---------- DATASET CONTENT

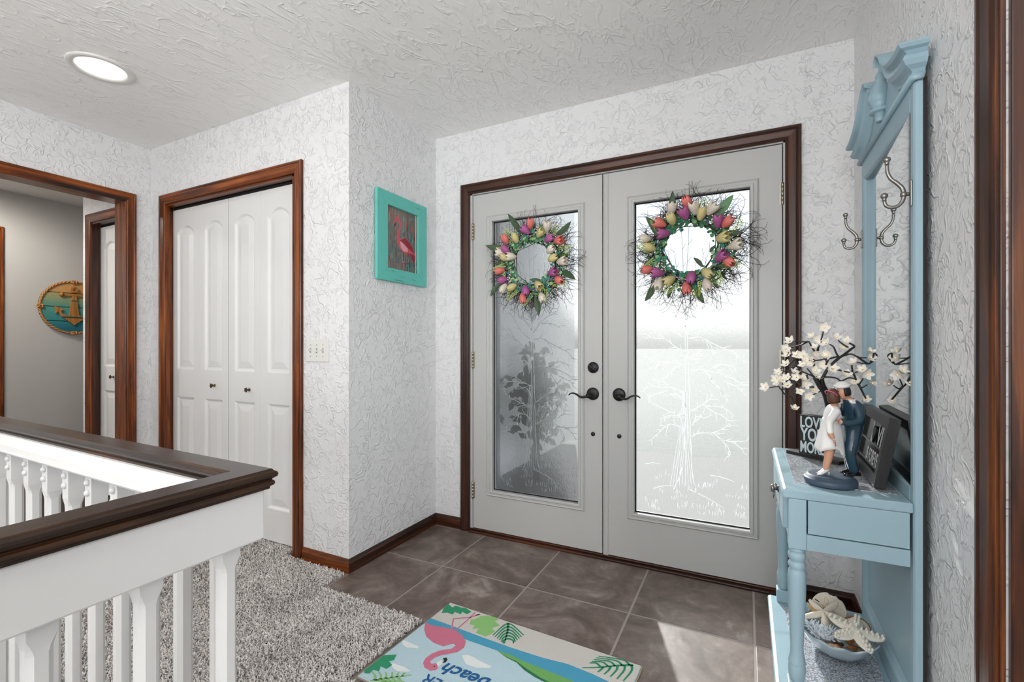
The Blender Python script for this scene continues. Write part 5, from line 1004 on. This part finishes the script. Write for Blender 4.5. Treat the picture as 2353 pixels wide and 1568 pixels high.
# ------------------------------------------------------------ letter board leaning on the mirror
lbp = Vector((.312, 1.598, ZM+.006)); le = Vector((.3215, 1.972, ZM+.006)); ud = (le-lbp).normalized(); Lb = (le-lbp).length
tl_ = radians(10.4); nrm = Vector((ud.y, -ud.x, 0)); vd = (Vector((0, 0, 1))*cos(tl_)+nrm*sin(tl_)).normalized(); wd2 = ud.cross(vd); wd2 = wd2 if wd2.x < 0 else -wd2   # faces the room
lb = empty('letter_board', tuple(lbp), label='black framed letter board reading LOVE IS FOREVER leaning against the mirror', category='letter board')
Hb, Th = .196, .026
def lf_(u, v, d): q = lbp+ud*(Lb-u)+vd*v+wd2*d; return tuple(q)     # u from the far end = reading direction
bw = wood('black_frame_wood', 1, (24, 23, 23), (52, 51, 51), (36, 35, 35), .4); bw2 = wood('black_frame_wood_upright', 2, (24, 23, 23), (52, 51, 51), (36, 35, 35), .4)
fw = .030
# tilt puts the lower front edge ahead; frame bars
O4 = [(0, 0), (Lb, 0), (Lb, Hb), (0, Hb)]; I4 = [(fw, fw), (Lb-fw, fw), (Lb-fw, Hb-fw), (fw, Hb-fw)]
for k in range(4):
    j = (k+1) % 4; b = MB(); b.prism([O4[k], O4[j], I4[j], I4[k]], lf_, -Th, 0); b.build('frame_bar', bw if k % 2 == 0 else bw2, lb, bevel=.001)
b = MB(); b.prism(I4, lf_, -Th, -.012); b.build('board_panel', mat('gloss_black_panel', (26, 26, 28), .12), lb)
wl = mat('board_letters', (232, 234, 234), .5)
for t, u0, u1, v0, v1 in (('L', .165, .193, .100, .158), ('VE', .238, .318, .100, .158), ('IS FOREVER', .150, .326, .040, .080)):
    vs, fs = text_mesh(t, 1, 0, 0, .018); xs = [v[0] for v in vs]; x0, w = min(xs), max(xs)-min(xs); hh = max(v[1] for v in vs)
    b = MB(); b.add([lf_(u0+(x-x0)/w*(u1-u0), v0+y/hh*(v1-v0), -.0095) for x, y, _ in vs], fs); b.build('lettering', wl, lb, recalc=False)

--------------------

Omit the pictures, then output the rest of the listing exactly.

_SOLUTION TO THIS PROBLEM_.
The Blender Python script for this scene continues. Write part 5, from line 1004 on. This part finishes the script. Write for Blender 4.5. Treat the picture as 2353 pixels wide and 1568 pixels high.
# ------------------------------------------------------------ letter board leaning on the mirror
lbp = Vector((.312, 1.598, ZM+.006)); le = Vector((.3215, 1.972, ZM+.006)); ud = (le-lbp).normalized(); Lb = (le-lbp).length
tl_ = radians(10.4); nrm = Vector((ud.y, -ud.x, 0)); vd = (Vector((0, 0, 1))*cos(tl_)+nrm*sin(tl_)).normalized(); wd2 = ud.cross(vd); wd2 = wd2 if wd2.x < 0 else -wd2   # faces the room
lb = empty('letter_board', tuple(lbp), label='black framed letter board reading LOVE IS FOREVER leaning against the mirror', category='letter board')
Hb, Th = .196, .026
def lf_(u, v, d): q = lbp+ud*(Lb-u)+vd*v+wd2*d; return tuple(q)     # u from the far end = reading direction
bw = wood('black_frame_wood', 1, (24, 23, 23), (52, 51, 51), (36, 35, 35), .4); bw2 = wood('black_frame_wood_upright', 2, (24, 23, 23), (52, 51, 51), (36, 35, 35), .4)
fw = .030
# tilt puts the lower front edge ahead; frame bars
O4 = [(0, 0), (Lb, 0), (Lb, Hb), (0, Hb)]; I4 = [(fw, fw), (Lb-fw, fw), (Lb-fw, Hb-fw), (fw, Hb-fw)]
for k in range(4):
    j = (k+1) % 4; b = MB(); b.prism([O4[k], O4[j], I4[j], I4[k]], lf_, -Th, 0); b.build('frame_bar', bw if k % 2 == 0 else bw2, lb, bevel=.001)
b = MB(); b.prism(I4, lf_, -Th, -.012); b.build('board_panel', mat('gloss_black_panel', (26, 26, 28), .12), lb)
wl = mat('board_letters', (232, 234, 234), .5)
for t, u0, u1, v0, v1 in (('L', .165, .193, .100, .158), ('VE', .238, .318, .100, .158), ('IS FOREVER', .150, .326, .040, .080)):
    vs, fs = text_mesh(t, 1, 0, 0, .018); xs = [v[0] for v in vs]; x0, w = min(xs), max(xs)-min(xs); hh = max(v[1] for v in vs)
    b = MB(); b.add([lf_(u0+(x-x0)/w*(u1-u0), v0+y/hh*(v1-v0), -.0095) for x, y, _ in vs], fs); b.build('lettering', wl, lb, recalc=False)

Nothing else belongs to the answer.